Speaking for the minority of traditionalist, orthodox Christians over at First Things, Carl. R. Truman gets it exactly right today:

I have no reason to doubt [Kim Davis’] sincerity or the significance of her conversion. But the fact that she has only been a professing Christian for a few years scarcely defuses the power of the question. The politics of sex is the politics of aesthetic and rhetorical plausibility and a multiple divorcee understandably lacks such plausibility on the matter of the sanctity of marriage. The only way in which her defense could be deemed plausible would be if the church in general had maintained in practice, not just theory, a high view of marriage. Then the move from outside the church to inside the church would perhaps have more rhetorical power. In fact, at least as far as Protestantism goes, the opposite is the case. The supine acceptance by many churches of no fault divorce makes the ‘I have become a Christian so it is all different now’ defense appear implausible, even if it is actually true in specific cases.

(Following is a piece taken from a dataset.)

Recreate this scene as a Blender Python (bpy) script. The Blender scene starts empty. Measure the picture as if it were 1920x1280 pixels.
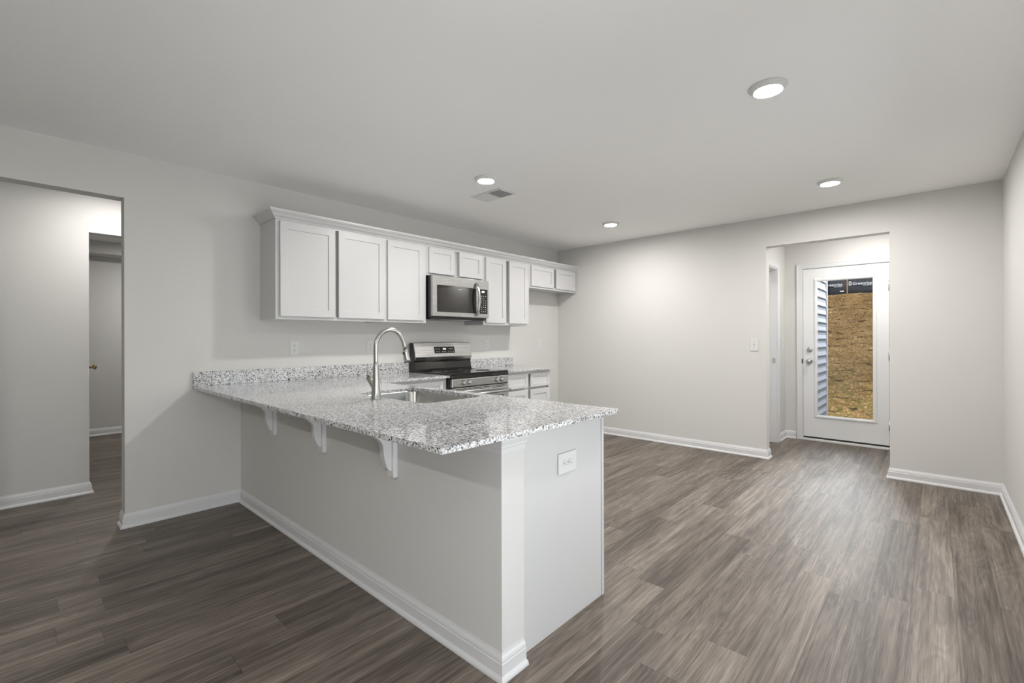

But as Victor Hugo and Ronald Dworkin have pointed out, the law will not save us:

“Everything is legal.”

–Thénardiers, Les Misérables. 1860. IV, vi, 01

In fact, people often profit, perfectly legally, from their legal wrongs. The most notorious case is adverse possession—if I trespass on your land long enough, some day I will gain a right to cross your land whenever I please.

–“Is Law a System of Rules?” The Philosophy of Law (1977)

And if the law will not save us, we must then turn to love.